Thursday, July 24, 2014

Ordspråk, Correspondence Courses, and War Knitting

Thor and Elin sit while the kids stand behind them in this
photo which I'm guessing is from the mid 1940s.
Left to right, standing, are Mom, Brita, Lennart,
Sara and Margaretha.
"In those days, people made up all kinds of entertainments for themselves. There was no television. We didn’t even have a regular radio. We didn’t have a radio until after the war. Dad was the king of telling stories in the evening, but Farfar was the king of ordspråk. Farfar had so many ordspråk; I’m not sure what the best English translation of that is: sayings? Proverbs? He always had something to say about every situation. Whenever we had been somewhere, to church or into Kisa, when we came up the hill and we could first see Kjettestorp, he used to say, “Bort är bra men hem är bäst.” “Away is good but home is best.” Another one he used to say when we came home was, “Egen härd är guld värd.” Härd is an old Swedish word for a fireplace or hearth, and to have a fireplace, you’d have to have a house, and gold was always a precious metal, so the meaning here would be “Having your own house is worth gold.” Then there was this saying, “Tala är silver. Tiga är guld.” “To speak is like silver, but to be quiet is like gold.” He might have said that one to me quite often because I tended to talk a lot when I was a kid. He used to say, “Vilken vart du vänder har du endan bak.” “Whichever way you turn, your backside is behind you.” That’s the one that Bill used to call “Herman Enders.” He thought the last part of it sounded like a name. When I would say that around the house, Bill would ask why I was talking about Herman Enders again. I’m sure I can’t remember all of Farfar’s sayings now but I do remember the day that I discovered that a lot of Farfar’s sayings came from the book of Proverbs in the Bible. Some of them he made over a bit or turned around.
Sara Boberg, 1939
When we were growing up, there was no high school in Kisa. Sara and I were the only ones who really wanted to go to high school, but we would have had to board with a family either in Vimmerby or in Linköping. That would have cost quite a bit of money and Dad said that he couldn’t afford to do that for all of us, so then none of us could go. Instead, we studied through correspondence classes. Sometimes Sara and I took a course. We registered in one name and we would both study it. Sometimes Margaretha joined us too.  Margaretha and I took typewriting through a correspondence course. Sara was probably the smartest one of us all. When we grew up, Lennart used to say, “Just think what would have happened to the world if Sara had had the chance to go to college!” 


During the war years, that was something else.
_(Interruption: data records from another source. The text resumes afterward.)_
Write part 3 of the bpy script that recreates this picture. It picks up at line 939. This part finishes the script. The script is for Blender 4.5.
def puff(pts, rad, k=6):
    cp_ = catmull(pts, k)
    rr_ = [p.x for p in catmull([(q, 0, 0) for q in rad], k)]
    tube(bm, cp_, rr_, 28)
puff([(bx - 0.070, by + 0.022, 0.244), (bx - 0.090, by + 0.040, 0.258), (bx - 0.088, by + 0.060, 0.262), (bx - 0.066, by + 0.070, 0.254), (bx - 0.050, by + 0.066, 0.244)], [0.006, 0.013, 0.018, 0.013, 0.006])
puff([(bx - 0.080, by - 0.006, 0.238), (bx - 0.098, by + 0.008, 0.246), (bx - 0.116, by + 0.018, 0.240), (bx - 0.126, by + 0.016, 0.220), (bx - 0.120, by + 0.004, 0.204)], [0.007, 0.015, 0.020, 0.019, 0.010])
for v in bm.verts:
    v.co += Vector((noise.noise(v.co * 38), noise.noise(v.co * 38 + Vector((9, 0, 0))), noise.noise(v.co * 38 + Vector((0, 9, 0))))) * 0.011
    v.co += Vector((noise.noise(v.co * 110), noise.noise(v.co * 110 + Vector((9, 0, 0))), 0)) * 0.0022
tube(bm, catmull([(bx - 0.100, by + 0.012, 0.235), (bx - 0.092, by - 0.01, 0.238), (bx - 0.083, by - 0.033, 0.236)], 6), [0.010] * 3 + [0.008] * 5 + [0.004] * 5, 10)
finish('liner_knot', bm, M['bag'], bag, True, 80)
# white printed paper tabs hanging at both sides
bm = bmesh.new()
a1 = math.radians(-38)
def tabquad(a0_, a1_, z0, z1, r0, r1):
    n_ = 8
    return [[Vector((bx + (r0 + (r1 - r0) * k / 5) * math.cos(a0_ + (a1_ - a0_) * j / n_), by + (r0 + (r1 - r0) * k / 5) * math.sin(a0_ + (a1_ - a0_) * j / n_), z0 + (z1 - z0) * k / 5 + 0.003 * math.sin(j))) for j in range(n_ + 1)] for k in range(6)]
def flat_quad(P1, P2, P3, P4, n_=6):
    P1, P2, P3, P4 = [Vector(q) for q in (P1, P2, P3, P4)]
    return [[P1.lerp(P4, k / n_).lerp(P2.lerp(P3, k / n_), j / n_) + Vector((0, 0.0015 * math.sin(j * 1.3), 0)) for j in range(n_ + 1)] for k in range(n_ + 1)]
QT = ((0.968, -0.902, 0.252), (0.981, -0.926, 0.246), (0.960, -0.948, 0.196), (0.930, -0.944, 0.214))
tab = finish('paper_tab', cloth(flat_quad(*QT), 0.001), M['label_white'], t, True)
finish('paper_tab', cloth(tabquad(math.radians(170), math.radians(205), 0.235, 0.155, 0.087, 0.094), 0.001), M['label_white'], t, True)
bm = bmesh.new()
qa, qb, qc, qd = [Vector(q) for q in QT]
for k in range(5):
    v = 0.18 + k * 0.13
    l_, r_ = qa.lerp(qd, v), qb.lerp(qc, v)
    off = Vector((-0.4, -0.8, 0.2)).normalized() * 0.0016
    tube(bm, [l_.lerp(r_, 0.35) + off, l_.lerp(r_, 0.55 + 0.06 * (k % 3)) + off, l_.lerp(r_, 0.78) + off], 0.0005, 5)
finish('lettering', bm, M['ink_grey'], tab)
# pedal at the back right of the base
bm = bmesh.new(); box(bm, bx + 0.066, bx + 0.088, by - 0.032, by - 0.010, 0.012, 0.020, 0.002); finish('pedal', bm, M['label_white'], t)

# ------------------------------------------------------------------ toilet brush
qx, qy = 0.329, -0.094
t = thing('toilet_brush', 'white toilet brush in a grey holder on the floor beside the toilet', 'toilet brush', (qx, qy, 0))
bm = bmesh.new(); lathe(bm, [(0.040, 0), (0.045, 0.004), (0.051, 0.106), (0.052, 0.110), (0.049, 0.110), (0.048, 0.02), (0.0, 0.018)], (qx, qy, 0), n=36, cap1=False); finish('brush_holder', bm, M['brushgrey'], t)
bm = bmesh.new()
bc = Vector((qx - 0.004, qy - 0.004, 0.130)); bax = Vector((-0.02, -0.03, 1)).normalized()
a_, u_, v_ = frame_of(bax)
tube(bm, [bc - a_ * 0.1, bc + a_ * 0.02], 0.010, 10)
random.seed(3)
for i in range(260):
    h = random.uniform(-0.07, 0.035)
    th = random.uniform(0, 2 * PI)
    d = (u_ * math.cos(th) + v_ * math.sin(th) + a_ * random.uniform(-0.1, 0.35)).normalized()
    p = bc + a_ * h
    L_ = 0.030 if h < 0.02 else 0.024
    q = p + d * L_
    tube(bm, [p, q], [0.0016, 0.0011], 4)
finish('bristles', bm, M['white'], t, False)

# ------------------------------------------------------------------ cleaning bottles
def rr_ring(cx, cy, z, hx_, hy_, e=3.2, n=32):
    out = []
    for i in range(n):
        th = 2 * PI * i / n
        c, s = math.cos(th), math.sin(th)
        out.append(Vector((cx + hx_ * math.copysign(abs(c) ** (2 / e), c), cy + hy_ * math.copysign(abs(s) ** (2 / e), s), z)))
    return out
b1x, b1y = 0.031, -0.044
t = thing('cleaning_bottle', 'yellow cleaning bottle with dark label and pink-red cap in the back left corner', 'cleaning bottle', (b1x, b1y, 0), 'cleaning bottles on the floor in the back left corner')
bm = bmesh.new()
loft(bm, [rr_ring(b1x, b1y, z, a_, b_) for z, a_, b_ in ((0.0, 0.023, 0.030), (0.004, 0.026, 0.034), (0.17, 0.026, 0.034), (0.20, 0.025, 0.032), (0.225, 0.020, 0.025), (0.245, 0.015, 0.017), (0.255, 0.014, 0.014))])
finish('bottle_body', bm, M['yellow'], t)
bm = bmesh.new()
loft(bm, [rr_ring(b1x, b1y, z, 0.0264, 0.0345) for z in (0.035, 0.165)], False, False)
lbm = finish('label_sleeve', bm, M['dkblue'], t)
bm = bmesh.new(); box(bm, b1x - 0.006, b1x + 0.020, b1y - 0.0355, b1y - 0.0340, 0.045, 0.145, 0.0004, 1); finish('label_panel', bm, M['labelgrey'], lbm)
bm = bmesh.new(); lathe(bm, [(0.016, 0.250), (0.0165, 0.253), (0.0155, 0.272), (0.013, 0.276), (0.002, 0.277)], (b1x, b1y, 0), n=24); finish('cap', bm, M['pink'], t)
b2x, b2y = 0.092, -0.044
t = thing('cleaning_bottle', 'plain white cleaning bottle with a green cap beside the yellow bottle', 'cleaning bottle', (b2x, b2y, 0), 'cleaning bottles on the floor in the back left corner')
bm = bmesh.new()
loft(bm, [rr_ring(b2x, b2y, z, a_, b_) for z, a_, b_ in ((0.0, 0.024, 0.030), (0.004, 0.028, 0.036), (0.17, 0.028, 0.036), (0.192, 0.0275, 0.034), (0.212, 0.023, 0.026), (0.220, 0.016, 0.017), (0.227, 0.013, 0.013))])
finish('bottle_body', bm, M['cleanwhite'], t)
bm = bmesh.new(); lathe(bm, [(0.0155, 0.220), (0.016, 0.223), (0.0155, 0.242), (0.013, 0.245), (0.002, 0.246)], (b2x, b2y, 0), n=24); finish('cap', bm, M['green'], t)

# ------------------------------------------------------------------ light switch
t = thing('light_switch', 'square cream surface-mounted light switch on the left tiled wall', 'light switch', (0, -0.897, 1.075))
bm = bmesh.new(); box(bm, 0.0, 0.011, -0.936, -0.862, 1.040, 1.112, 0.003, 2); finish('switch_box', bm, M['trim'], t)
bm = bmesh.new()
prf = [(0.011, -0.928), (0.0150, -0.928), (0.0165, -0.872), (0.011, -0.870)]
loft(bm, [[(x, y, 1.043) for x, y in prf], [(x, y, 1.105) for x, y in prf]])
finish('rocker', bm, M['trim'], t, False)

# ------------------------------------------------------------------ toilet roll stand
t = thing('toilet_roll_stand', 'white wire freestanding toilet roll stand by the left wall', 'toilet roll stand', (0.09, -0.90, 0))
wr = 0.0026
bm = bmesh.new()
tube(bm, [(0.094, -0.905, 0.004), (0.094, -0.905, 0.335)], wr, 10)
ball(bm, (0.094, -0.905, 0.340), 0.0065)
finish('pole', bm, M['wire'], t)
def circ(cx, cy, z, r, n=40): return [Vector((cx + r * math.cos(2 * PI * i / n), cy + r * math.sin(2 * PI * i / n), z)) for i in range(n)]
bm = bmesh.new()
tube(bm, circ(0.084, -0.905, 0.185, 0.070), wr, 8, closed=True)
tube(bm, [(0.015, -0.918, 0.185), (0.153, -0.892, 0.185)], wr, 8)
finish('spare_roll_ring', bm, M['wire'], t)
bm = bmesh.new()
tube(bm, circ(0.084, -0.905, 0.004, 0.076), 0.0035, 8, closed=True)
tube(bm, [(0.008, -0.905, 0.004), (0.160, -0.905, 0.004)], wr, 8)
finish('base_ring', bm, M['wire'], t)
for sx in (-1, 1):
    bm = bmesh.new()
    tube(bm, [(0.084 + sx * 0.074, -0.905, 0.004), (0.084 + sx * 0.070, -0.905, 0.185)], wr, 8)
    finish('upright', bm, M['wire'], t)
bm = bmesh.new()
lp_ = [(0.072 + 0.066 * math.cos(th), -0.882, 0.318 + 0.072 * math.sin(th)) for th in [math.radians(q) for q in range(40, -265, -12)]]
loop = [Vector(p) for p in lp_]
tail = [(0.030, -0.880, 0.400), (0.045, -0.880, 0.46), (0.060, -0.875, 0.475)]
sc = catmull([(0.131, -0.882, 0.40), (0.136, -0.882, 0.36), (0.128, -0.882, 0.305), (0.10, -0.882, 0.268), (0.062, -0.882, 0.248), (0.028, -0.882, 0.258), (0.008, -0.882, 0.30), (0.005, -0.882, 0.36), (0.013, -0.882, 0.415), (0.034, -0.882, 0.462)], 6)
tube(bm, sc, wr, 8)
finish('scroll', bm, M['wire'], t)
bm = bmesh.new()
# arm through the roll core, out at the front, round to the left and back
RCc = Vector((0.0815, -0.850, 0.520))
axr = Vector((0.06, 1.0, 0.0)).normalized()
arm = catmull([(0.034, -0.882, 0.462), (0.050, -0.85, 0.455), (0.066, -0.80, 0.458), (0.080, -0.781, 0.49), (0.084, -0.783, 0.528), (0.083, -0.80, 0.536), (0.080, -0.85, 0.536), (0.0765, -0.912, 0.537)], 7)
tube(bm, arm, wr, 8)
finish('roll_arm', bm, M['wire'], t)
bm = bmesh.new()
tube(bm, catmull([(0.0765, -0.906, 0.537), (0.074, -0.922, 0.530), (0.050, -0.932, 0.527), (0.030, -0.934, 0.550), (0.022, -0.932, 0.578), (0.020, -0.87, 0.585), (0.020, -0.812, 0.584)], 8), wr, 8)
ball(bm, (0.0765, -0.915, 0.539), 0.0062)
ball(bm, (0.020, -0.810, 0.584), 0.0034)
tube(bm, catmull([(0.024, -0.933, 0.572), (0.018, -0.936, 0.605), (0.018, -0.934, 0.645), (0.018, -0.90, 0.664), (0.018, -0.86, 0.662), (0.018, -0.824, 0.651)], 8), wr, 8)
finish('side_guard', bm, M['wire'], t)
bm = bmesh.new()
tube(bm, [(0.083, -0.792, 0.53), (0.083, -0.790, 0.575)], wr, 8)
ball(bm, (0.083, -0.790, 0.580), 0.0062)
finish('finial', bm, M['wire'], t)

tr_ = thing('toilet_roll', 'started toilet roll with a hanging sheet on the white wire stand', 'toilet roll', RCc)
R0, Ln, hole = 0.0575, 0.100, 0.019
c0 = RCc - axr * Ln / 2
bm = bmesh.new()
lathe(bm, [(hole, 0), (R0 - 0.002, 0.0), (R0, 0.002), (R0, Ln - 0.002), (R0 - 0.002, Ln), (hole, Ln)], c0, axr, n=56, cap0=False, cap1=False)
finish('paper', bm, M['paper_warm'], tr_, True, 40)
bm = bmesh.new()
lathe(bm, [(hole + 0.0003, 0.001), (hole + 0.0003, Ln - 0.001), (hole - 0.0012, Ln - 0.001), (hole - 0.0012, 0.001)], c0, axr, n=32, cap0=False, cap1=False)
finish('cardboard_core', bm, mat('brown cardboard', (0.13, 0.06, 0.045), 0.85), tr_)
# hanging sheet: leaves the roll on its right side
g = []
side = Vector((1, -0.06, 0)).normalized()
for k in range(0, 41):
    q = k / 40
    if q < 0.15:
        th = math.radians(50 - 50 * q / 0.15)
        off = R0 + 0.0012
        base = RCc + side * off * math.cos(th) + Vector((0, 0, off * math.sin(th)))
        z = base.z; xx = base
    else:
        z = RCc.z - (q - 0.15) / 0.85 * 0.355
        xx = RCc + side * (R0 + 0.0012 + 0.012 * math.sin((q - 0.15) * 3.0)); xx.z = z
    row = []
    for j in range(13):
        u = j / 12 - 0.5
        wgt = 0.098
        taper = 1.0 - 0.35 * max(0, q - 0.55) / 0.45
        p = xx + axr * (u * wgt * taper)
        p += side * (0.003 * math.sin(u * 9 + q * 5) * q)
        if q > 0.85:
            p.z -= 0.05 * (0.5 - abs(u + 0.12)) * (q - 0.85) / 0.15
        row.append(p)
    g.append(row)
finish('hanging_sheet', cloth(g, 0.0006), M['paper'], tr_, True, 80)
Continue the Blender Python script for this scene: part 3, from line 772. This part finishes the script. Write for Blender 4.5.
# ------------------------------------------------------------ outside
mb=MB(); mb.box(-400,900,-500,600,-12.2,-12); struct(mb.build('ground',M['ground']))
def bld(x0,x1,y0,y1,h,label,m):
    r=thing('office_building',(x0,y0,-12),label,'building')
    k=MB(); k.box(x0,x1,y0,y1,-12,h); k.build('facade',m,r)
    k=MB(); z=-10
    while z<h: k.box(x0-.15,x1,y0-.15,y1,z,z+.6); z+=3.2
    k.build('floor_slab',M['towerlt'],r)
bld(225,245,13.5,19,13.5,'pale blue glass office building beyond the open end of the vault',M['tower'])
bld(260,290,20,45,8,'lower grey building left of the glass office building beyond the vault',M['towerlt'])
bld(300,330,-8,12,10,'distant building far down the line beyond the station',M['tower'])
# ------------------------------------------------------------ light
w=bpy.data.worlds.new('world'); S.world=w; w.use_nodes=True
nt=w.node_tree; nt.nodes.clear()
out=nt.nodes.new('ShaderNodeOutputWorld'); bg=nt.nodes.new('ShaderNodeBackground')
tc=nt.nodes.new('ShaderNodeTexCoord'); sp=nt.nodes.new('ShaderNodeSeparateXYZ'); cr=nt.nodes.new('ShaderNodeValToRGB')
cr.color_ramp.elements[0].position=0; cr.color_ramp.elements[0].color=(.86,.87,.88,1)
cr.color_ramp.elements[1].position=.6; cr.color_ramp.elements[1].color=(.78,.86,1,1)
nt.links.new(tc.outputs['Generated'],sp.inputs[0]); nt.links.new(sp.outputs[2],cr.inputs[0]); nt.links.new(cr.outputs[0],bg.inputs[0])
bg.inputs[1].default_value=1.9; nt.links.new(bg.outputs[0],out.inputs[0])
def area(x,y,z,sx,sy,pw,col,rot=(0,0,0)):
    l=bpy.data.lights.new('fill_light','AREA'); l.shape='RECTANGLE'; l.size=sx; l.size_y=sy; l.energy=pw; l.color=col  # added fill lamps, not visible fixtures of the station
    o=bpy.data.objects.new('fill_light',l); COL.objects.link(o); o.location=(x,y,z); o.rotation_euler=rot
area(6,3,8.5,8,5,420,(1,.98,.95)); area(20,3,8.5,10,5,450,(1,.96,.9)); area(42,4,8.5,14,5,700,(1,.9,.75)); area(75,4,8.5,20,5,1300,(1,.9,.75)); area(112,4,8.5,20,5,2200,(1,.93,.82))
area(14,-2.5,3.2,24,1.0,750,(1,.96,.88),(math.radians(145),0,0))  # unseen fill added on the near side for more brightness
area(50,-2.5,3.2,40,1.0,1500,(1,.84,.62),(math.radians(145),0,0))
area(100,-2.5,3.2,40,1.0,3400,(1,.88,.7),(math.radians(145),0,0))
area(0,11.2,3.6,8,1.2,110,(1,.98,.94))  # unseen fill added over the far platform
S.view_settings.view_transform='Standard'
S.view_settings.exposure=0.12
Women used to form groups, and we knitted for the soldiers in Finland during the winter war when Russia attacked Finland. There were quite a few Swedish men who formed a volunteer army and went to fight. We knitted special gloves that had a hole on the right pointer finger, so they could take their finger out and feel the trigger on the guns, and then put their finger back in the glove again. It was wartime but still we had so many funny stories and funny times. Ingrid i Gräsvederna was real impulsive. Some of the girls put notes in the gloves they knitted with their name and address. Ingrid didn’t do just that. She put a note that also said, “If you want to, you can write and thank me.” Oh she was teased about that forever."